Shoestring Press 2004 - £5

 

Peter Bennet’s poems draw you into a world populated by dream geese, scarecrows and hippogriffs—the world of the cockatrice and pobble, where you can hear worms and see spirits, and where things change shape at night. Often this spells menace. In ‘The Task’, “something whimpers and the floor is slippy.” In ‘The Deputation’, there is

some lapse of dignity, as I remember,

then all the darkness I could drink. 

This, then, is a serious business. The poems are serious too: initially I found them obscure and unyielding. Even now I have no idea what is going on in some of them.
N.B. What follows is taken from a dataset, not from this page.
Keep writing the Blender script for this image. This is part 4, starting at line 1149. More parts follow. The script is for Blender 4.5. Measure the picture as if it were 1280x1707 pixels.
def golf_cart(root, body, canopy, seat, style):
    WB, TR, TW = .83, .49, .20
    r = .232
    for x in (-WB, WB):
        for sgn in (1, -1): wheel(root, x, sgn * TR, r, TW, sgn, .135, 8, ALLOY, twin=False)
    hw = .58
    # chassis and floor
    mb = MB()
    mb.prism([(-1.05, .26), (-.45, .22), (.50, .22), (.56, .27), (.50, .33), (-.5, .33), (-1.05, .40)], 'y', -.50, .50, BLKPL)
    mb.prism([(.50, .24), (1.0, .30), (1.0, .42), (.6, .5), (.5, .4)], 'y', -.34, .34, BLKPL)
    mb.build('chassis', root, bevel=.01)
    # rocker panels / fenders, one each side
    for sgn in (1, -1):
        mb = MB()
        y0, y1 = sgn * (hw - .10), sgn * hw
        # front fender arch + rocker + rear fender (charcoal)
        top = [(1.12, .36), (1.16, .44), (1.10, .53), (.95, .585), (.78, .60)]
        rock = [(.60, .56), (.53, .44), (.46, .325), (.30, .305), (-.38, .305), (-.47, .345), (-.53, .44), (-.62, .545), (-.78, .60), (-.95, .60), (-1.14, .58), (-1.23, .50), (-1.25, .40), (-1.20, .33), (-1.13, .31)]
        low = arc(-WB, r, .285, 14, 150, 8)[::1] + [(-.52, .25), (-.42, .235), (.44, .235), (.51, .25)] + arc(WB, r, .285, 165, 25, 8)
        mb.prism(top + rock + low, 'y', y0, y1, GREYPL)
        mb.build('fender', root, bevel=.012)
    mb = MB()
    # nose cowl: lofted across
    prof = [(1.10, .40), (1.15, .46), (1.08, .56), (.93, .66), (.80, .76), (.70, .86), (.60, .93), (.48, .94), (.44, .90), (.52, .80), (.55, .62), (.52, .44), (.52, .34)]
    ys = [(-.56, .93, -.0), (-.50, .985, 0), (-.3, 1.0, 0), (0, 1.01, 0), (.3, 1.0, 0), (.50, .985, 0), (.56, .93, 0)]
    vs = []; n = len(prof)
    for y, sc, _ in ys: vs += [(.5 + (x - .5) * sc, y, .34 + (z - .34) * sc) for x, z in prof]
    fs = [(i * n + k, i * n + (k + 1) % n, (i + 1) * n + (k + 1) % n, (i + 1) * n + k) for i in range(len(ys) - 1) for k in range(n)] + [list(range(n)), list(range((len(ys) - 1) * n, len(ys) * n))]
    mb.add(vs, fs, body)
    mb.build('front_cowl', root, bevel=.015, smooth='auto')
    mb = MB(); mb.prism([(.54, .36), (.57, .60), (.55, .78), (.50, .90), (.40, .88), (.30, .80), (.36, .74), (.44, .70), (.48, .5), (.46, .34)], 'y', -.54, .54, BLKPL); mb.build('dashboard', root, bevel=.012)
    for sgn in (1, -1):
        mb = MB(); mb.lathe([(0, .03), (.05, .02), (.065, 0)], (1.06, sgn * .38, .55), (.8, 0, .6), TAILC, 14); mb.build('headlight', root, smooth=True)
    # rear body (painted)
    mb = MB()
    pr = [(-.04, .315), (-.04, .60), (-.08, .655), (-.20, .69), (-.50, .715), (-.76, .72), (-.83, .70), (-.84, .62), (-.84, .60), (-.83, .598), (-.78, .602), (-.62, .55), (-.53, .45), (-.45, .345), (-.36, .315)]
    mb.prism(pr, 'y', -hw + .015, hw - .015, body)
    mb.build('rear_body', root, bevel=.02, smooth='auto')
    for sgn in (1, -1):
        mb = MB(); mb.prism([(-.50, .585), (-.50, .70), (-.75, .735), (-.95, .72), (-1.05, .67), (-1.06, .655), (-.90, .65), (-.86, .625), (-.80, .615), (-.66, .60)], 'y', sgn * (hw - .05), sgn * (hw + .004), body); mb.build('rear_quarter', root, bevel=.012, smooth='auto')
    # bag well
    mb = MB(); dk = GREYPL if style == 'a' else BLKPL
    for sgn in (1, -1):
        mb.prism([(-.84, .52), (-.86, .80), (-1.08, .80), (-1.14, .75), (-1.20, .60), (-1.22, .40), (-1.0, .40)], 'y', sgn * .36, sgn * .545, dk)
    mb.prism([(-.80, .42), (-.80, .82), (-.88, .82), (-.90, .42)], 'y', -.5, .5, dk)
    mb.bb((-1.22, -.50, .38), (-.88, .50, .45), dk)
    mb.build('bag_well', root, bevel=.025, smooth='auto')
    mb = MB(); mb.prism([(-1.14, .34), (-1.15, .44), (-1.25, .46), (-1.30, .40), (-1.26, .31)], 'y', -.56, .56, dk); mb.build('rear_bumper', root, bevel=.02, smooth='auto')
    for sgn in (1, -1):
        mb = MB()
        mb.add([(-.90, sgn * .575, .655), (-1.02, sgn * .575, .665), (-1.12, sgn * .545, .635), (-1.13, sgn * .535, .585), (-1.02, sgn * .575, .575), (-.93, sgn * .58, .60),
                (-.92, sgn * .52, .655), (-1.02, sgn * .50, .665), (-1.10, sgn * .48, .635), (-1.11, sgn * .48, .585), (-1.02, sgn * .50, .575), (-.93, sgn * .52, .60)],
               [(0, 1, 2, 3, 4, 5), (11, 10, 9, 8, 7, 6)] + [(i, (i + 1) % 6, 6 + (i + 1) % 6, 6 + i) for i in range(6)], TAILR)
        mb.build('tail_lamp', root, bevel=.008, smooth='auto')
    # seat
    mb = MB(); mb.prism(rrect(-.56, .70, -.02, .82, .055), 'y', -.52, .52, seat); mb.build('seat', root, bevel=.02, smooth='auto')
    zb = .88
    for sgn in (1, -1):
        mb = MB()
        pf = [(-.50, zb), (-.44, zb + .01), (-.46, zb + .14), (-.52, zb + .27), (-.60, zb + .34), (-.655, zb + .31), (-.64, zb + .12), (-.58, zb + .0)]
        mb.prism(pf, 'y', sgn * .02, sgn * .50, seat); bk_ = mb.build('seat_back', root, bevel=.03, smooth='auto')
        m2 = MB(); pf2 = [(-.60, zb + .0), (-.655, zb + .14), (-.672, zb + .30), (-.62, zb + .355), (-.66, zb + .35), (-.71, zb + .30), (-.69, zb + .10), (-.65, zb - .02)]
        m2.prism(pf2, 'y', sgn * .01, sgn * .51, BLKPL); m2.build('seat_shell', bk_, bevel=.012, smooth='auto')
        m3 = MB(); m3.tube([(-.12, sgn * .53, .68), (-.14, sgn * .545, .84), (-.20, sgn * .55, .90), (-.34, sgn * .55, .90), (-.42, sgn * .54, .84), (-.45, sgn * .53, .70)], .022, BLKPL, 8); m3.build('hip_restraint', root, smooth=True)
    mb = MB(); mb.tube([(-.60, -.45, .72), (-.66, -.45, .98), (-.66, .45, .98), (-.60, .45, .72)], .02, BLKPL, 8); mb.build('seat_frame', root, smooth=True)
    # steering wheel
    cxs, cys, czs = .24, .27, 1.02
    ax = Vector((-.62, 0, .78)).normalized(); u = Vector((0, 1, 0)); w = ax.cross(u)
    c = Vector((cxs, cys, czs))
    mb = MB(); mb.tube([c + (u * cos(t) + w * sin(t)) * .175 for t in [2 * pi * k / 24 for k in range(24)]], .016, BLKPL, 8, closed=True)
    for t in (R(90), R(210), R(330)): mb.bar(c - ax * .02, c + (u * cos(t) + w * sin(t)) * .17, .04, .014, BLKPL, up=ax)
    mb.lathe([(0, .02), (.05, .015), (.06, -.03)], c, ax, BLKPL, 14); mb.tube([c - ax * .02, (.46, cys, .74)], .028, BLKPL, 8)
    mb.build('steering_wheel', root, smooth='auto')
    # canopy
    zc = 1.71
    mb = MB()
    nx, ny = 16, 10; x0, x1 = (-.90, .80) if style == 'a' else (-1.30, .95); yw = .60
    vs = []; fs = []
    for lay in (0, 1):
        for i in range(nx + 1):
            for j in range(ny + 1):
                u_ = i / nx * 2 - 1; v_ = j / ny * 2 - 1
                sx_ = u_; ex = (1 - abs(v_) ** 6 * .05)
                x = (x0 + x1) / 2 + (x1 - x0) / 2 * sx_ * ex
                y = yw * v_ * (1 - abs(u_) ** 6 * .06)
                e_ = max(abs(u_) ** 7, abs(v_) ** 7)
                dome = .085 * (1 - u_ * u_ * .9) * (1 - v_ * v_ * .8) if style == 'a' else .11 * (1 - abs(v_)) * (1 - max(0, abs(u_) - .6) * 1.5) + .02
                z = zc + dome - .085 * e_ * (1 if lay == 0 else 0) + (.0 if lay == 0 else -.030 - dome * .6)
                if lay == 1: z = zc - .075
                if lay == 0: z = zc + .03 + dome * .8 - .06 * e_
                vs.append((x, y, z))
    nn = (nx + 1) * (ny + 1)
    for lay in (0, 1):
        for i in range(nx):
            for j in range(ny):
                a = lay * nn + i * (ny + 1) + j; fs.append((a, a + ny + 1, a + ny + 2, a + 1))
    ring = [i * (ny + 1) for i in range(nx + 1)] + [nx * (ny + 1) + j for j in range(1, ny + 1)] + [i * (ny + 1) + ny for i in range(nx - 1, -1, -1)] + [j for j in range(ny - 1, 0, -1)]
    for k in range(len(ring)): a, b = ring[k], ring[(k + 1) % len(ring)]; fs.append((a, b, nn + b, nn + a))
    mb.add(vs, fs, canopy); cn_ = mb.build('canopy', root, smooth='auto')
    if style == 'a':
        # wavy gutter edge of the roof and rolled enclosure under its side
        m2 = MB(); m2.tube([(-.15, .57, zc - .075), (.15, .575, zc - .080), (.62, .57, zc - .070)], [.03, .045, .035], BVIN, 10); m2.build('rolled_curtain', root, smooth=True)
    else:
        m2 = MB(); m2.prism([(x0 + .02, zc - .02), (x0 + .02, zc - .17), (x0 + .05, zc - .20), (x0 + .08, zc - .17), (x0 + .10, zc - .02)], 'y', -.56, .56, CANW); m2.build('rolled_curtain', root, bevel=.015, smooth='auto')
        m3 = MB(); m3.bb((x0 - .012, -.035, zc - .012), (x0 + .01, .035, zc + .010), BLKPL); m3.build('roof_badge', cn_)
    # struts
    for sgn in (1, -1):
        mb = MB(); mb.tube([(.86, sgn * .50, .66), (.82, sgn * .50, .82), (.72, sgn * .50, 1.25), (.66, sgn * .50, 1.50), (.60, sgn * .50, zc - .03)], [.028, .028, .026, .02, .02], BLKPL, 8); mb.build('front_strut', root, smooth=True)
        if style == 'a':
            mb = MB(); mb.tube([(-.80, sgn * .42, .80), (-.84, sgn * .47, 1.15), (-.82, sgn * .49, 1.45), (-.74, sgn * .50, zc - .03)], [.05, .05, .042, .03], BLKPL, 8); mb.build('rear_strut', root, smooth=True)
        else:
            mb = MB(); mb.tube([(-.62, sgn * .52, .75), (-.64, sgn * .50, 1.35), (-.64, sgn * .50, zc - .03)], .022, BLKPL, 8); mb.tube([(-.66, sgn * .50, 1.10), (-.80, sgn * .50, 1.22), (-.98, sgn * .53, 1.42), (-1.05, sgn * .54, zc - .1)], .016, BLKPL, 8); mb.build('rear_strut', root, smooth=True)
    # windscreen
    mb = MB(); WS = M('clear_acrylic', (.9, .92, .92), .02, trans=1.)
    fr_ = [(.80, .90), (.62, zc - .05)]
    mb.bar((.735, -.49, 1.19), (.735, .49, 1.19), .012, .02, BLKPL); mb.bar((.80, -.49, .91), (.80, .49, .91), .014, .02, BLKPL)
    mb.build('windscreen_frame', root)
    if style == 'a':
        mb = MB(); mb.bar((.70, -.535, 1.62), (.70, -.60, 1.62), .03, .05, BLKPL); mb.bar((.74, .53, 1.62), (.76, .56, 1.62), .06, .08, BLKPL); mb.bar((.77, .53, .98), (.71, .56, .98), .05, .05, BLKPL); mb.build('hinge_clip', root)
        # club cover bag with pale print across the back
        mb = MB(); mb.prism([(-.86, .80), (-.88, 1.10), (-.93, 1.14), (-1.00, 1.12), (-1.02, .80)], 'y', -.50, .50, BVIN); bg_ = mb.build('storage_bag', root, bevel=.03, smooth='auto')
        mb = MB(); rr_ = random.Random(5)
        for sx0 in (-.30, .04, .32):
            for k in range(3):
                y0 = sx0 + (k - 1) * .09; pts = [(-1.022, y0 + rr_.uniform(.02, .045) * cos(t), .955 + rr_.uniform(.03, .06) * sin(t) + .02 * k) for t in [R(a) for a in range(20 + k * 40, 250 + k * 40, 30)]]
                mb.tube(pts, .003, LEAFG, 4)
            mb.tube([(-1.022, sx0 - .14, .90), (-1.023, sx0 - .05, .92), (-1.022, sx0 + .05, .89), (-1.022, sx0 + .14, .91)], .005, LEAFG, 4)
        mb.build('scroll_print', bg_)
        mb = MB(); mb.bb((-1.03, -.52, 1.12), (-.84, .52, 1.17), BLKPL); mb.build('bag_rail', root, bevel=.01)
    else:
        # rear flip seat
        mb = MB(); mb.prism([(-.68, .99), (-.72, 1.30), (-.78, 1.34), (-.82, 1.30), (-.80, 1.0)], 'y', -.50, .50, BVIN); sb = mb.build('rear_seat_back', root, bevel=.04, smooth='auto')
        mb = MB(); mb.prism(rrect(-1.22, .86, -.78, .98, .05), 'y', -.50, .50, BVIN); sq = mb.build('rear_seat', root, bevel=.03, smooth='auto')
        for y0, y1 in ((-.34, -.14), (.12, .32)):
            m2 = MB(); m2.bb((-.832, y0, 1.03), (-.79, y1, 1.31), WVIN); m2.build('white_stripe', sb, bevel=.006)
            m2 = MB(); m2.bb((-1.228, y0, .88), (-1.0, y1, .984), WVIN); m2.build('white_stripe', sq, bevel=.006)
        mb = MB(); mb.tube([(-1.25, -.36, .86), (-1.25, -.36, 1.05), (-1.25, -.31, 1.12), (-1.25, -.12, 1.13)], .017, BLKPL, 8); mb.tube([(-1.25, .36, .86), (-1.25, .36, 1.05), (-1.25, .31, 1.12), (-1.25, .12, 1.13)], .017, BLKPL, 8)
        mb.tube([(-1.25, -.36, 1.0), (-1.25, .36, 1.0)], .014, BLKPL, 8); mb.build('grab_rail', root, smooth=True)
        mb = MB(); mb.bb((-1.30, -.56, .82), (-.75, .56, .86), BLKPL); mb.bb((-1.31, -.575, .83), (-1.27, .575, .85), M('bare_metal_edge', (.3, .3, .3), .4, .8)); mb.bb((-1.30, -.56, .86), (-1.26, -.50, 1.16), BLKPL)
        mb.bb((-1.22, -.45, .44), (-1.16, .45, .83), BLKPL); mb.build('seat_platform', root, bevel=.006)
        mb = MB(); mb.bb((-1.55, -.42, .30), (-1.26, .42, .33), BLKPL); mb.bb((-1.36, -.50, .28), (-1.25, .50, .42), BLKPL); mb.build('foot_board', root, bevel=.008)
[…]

But others deliver fascinating glimpses into a strange and mystical place. It’s not always ominous and scary, but it is a place where important things happen. Like fairytales, for example, sunrise that brings out men disguised as animals, and marvels, like the man up the valley in ‘The Border’ 

who grows new clothes upon himself in summer

with something itchy in the lining

that makes him shrug them off each winter. 
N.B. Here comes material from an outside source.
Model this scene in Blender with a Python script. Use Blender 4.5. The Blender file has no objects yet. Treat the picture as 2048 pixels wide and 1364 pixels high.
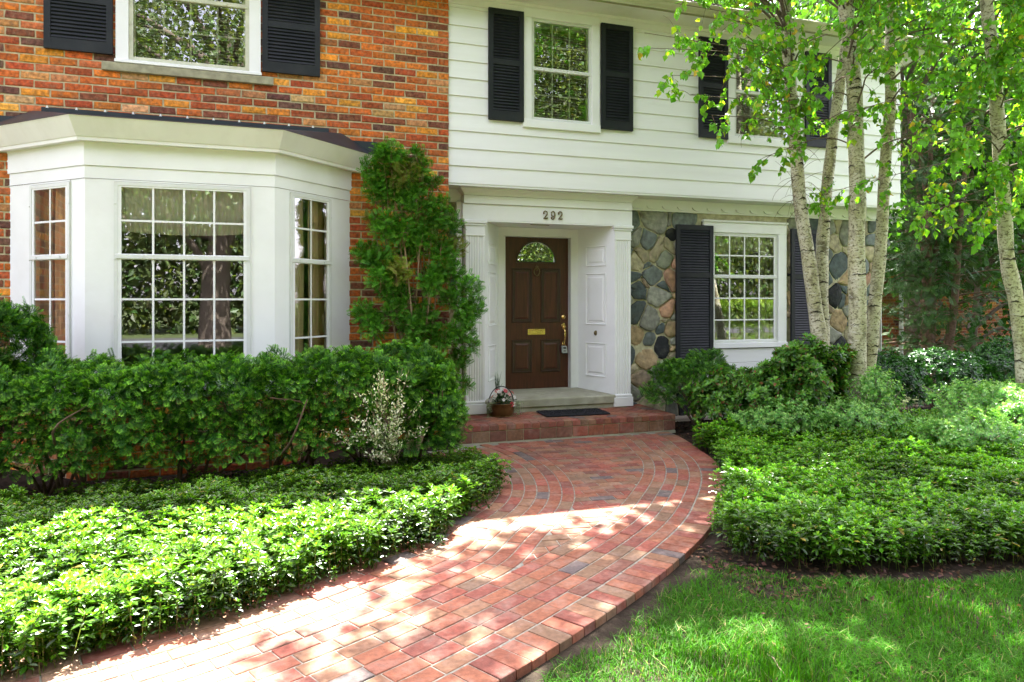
import bpy, math, random
import numpy as np
from mathutils import Vector, Matrix
rng = np.random.default_rng(7); random.seed(7)
R = math.radians
S = bpy.context.scene
COL = S.collection
# ------------------------------------------------------------------ camera, sky, sun, exposure
TH = R(18.534)
cam = bpy.data.objects.new('camera', bpy.data.cameras.new('camera')); COL.objects.link(cam)
cam.location = (-1.901, -8.011, 1.6); cam.rotation_euler = (R(90), 0, -TH)
cam.data.sensor_width = 36; cam.data.lens = 36*1400/2048; cam.data.shift_y = -82/2048
cam.data.clip_start = .05; cam.data.clip_end = 600
S.camera = cam
SUN_DX, SUN_DY = -.20, -.505                 # where the shadow of a 1 m pole falls
SUN_EL = math.atan(1/math.hypot(SUN_DX, SUN_DY))
W = bpy.data.worlds.new('World'); S.world = W; W.use_nodes = True
wn = W.node_tree.nodes; wl = W.node_tree.links
sky = wn.new('ShaderNodeTexSky'); sky.sky_type = 'NISHITA'; sky.sun_disc = False
sky.sun_elevation = SUN_EL; sky.sun_rotation = math.atan2(-SUN_DX, -SUN_DY)
sky.air_density = 1.0; sky.dust_density = 2.5; sky.ozone_density = .6
hs = wn.new('ShaderNodeHueSaturation'); hs.inputs['Saturation'].default_value = .36
tn = wn.new('ShaderNodeMix'); tn.data_type = 'RGBA'; tn.blend_type = 'MULTIPLY'; tn.inputs[0].default_value = 1; tn.inputs[7].default_value = (1.05, .965, 1.05, 1)
wl.new(sky.outputs[0], hs.inputs['Color']); wl.new(hs.outputs[0], tn.inputs[6]); wl.new(tn.outputs[2], wn['Background'].inputs[0])
wn['Background'].inputs[1].default_value = .09
sun = bpy.data.objects.new('sun', bpy.data.lights.new('sun', 'SUN')); COL.objects.link(sun)
sun.data.energy = 4.0; sun.data.angle = R(.53); sun.data.color = (1, .965, .91)
sun.rotation_euler = Vector((SUN_DX, SUN_DY, -1)).to_track_quat('-Z', 'Y').to_euler()
S.view_settings.view_transform = 'Standard'; S.view_settings.look = 'None'
S.view_settings.exposure = 3.75; S.view_settings.gamma = 1
S.cycles.max_bounces = 8; S.cycles.diffuse_bounces = 4; S.cycles.transparent_max_bounces = 12
S.cycles.sample_clamp_indirect = 4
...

   Bennet writes in a way that makes you sit up and concentrate. He is scrupulous about the precise meaning of words, and I found myself reading in the same precise and scrupulous way. But at the same time his tone is conversational and his language direct. This adds up to poetry that stands its ground.
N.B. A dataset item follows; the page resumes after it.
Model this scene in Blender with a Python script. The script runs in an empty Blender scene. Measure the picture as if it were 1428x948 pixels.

   This pamphlet presents Bennet’s poems beautifully: good paper, quality cover, and a fine pen drawing of an owl. ‘Noctua’ is Latin for owl, with all the connotations of wisdom and night time that this brings. So beware. These poems are strong stuff, to be taken in small doses and not by the fainthearted. As the poet himself says in ‘Breathe Carefully’: 

Breathe carefully, a little at a time,

unhook the phone, and bolt your door.